When cosmic rays pass through space, they slow down. But why? The energy of the photons that hit these particles couldn't just be transferred to it, making it go even faster?

In other words: Why cosmic rays lose energy (thus speed) when photons from the CMB collides with it?

I would appreciate the help!

PS.: I'm not a physicist nor expert. Just a beginner who likes astrophysics. So if I said something stupid, please correct me.

Best Answer

It has to do with something called the Doppler effect. Looking at it from the cosmic ray's point of view, the light it hits head on has a really high energy, and the light that hits it from behind is even colder/lower energy than what we see ($2.7$ Kelvin).

If you want to stick to our point of view, then yes a photon hitting it from behind would boost it, but when you balance out the conservation of energy and momentum the head on hit takes away far more energy than the rear-ending gives. The way the math works on those conservation laws, it's basically changing perspective to the person who sees the cosmic ray and photon having the same momentum in opposite directions ("center of mass" frame), seeing what happens, and then translating back to our perspective. When the cosmic ray is being hit from behind there is very little energy left in either the photon or the cosmic ray after the change in perspective. When they hit head on, though, there is also less energy, overall, but far more than in the other case. This happens because in both cases the change in perspective needed is to be moving almost as fast as the cosmic ray in the same direction. By the Doppler effect, this will boost the frequency of the head on photon, and further reduce that of the rear-end collision photon.

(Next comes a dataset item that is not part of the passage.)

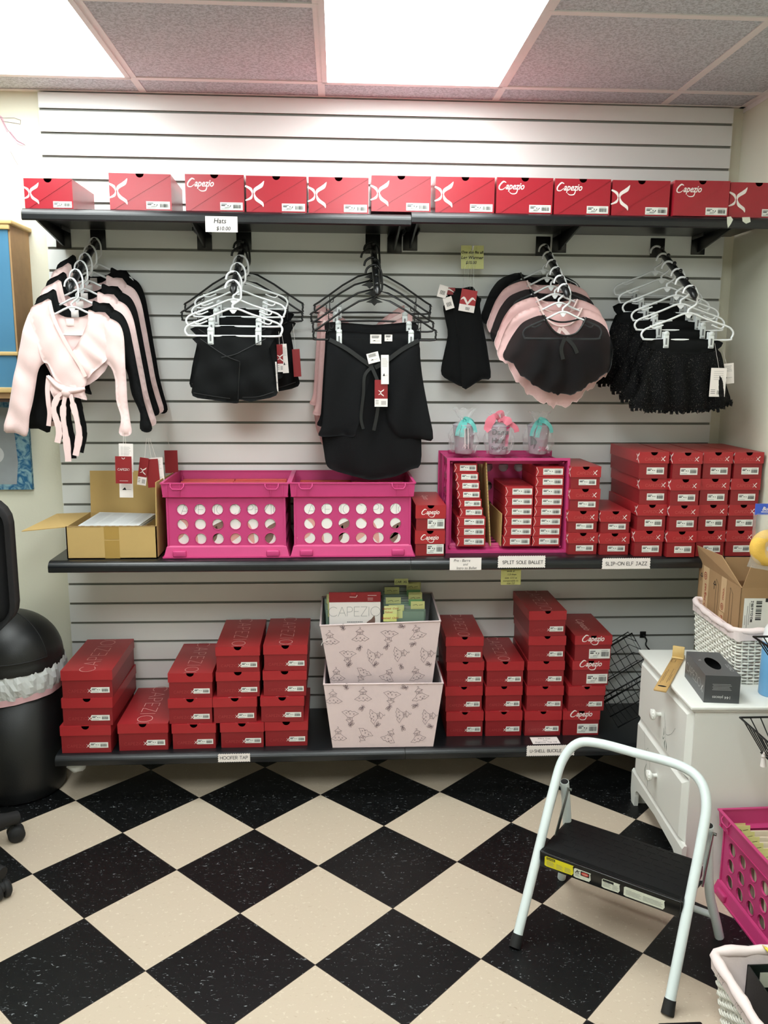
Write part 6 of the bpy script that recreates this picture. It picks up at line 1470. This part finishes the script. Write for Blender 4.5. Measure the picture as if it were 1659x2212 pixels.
# ------------------------------------------------------------------ office chair at the left edge
t = thing('office_chair', 'black office chair cut by the left edge of the frame', 'chair', (-.197, -.776, 0))
m = MB(); m.bev(-.20, .302, -.06, .0, .775, 1.155, .075, 0, 5); m.build('backrest', mat('black_chair_fabric', rgb(24, 24, 26), .9, bump=.3, bscale=500), t, rot=(0, 0, radians(4)))
m = MB(); m.bev(-.30, .10, -.28, .16, .43, .50, .05, 0, 4); m.build('seat', MATS['black_chair_fabric'], t)
m = MB(); m.tube([(0, 0, .09), (0, 0, .43)], .026, 14); m.tube([(0, .2, .46), (0, .27, .60), (0, .06, .90)], .018, 10, smooth=4); m.build('gas_column', RUB, t)
for k in range(5):
    a = radians(49+72*k); ex, ey = .262*cos(a), .262*sin(a)
    m = MB(); m.tube([(0, 0, .115), (ex*.6, ey*.6, .098), (ex*1.03, ey*1.03, .078)], [.034, .028, .021], 10, smooth=3); m.build('base_spoke', RUB, t)
    m = MB(); T = Matrix.Translation((ex, ey, .027)) @ Matrix.Rotation(a+1.2, 4, 'Z') @ Matrix.Rotation(pi/2, 4, 'Y')
    for s in (-1, 1): m.lathe([(0, .004*s), (.024, .004*s), (.0265, .008*s), (.0265, .018*s), (.020, .024*s), (0, .026*s)], 20, T=T)
    m.tube([(ex, ey, .03), (ex, ey, .08)], .006, 8); m.ball((ex, ey, .036), .022, n=10, sc=(1, 1, .8)); m.build('caster', RUB, t)

# ------------------------------------------------------------------ wall cabinet, canvas and ribbon decal
t = thing('wall_cabinet', 'wooden wall cabinet with blue painted front, cut by the left edge', 'cabinet', (-.068, .0195, 1.40))
CWd, dpt = .60, .178
m = MB(); m.box(-CWd, 0, -dpt+.004, 0, .0, .572); m.build('cabinet_case', PLYW, t)
m = MB(); m.bev(-CWd-.01, .012, -dpt-.012, .004-.004, .572, .586, .003); m.build('cabinet_top', WOODB, t)
for a_, b_ in ((.145, .158), (.02, .038), (.556, .572)): m = MB(); m.bev(-CWd, .002, -dpt-.008, -dpt+.004, a_, b_, .002, 0); m.build('cabinet_rail', WOODB, t)
m = MB(); m.box(-CWd, -.006, -dpt, -dpt+.004, .158, .556); P = XZ(-dpt-.0008)
m.vstroke([(-.10, .33), (-.085, .36), (-.07, .35), (-.075, .33), (-.09, .31)], [.002, .006, .004, .006, .002], P, 1); m.vstroke([(-.10, .30), (-.075, .318), (-.065, .34), (-.055, .36)], [.002, .005, .004, .002], P, 1); m.vstroke([(-.11, .255), (-.08, .248), (-.062, .235)], [.004, .010, .002], P, 1); m.vstroke([(-.14, .28), (-.13, .34), (-.15, .40)], [.004, .012, .004], P, 1)
m.build('cabinet_door', [BLUE, mat('white_brush_paint', rgb(210, 228, 236), .6)], t)
m = MB(); m.box(-CWd, -.006, -dpt, -dpt+.004, .038, .145); m.build('cabinet_drawer', BLUE, t)
m = MB(); m.box(-CWd, -.004, -dpt+.01, -.004, -.012, 0); m.build('cabinet_underside', mat('dark_wood', rgb(70, 48, 36), .7), t)
def canvas_mat():
    m = mat('blue_brushed_canvas', rgb(40, 110, 150), .7); N = m.node_tree.nodes; Lk = m.node_tree.links; tc = N.new('ShaderNodeTexCoord'); nz = N.new('ShaderNodeTexNoise'); nz.inputs['Scale'].default_value = 26; nz.inputs['Distortion'].default_value = 2.2; Lk.new(tc.outputs['Object'], nz.inputs['Vector'])
    cr = N.new('ShaderNodeValToRGB'); cr.color_ramp.elements[0].position = .4; cr.color_ramp.elements[0].color = rgb(20, 92, 134); cr.color_ramp.elements[1].position = .62; cr.color_ramp.elements[1].color = rgb(132, 170, 182); Lk.new(nz.outputs['Fac'], cr.inputs[0]); Lk.new(cr.outputs[0], N['Principled BSDF'].inputs['Base Color']); return m
m = MB(); m.box(-.42, 0, -.018, 0, 0, .335, 0); P = XZ(-.0185)
m.poly([(-.40+.0, .02), (-.055, .02), (-.045, .10), (-.050, .20), (-.065, .30), (-.40, .315)], P, 1); m.poly([(-.135+.042*cos(a*pi/12), .13+.036*sin(a*pi/12)) for a in range(24)], XZ(-.0188), 2)
tag(m.build('painted_canvas', [canvas_mat(), mat('grey_paint', rgb(150, 156, 160), .7, var=.15, scale=20), mat('pale_grey_paint', rgb(206, 208, 210), .7)], loc=(-.108, .0195, 1.06)), 'blue and grey painted canvas below the wall cabinet', 'painting')
m = MB(); P = XZ(.0185)
m.strokes([[(-.137, 2.352), (-.128, 2.349), (-.09, 2.350), (-.069, 2.343), (-.071, 2.330), (-.095, 2.334), (-.128, 2.338)], [(-.137, 2.352), (-.118, 2.315), (-.085, 2.275), (-.058, 2.262)], [(-.110, 2.24), (-.098, 2.215), (-.088, 2.197)]], .0012, P, 0)
m.poly([(-.112, 2.305), (-.104, 2.306), (-.085, 2.279), (-.060, 2.266), (-.066, 2.260), (-.085, 2.265), (-.098, 2.28)], P, 1)
m.poly([(-.145, 2.365), (-.130, 2.352), (-.112, 2.305), (-.118, 2.302)], XZ(.0186), 1)
tag(m.build('wall_drawing', [PRT, mat('dusty_pink_paint', rgb(214, 170, 182), .7)]), 'line drawing of a pink ribbon on the wall at the upper left', 'wall drawing')

# ------------------------------------------------------------------ tidy-up: recompute normals outward where meshes are closed
for me in {o.data for o in bpy.data.objects if o.type == 'MESH'}:
    me.validate(verbose=False); me.update()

This becomes really important when there's enough energy in the center of momentum frame to start doing something called pair production. For every type of particle the cosmic ray has enough energy to produce with the CMB, the faster it will lose energy to collisions with it. There is even a hypothesis that the distance cosmic rays can travel above a certain kinetic energy is severely limited by the fact that they should produce pions when it runs into the CMB. The name for this limit is the GZK cutoff. If you want to know why that is the limit, and not the production of electron-positron pairs, muon-anti muon pairs, or some other process, I don't know those details.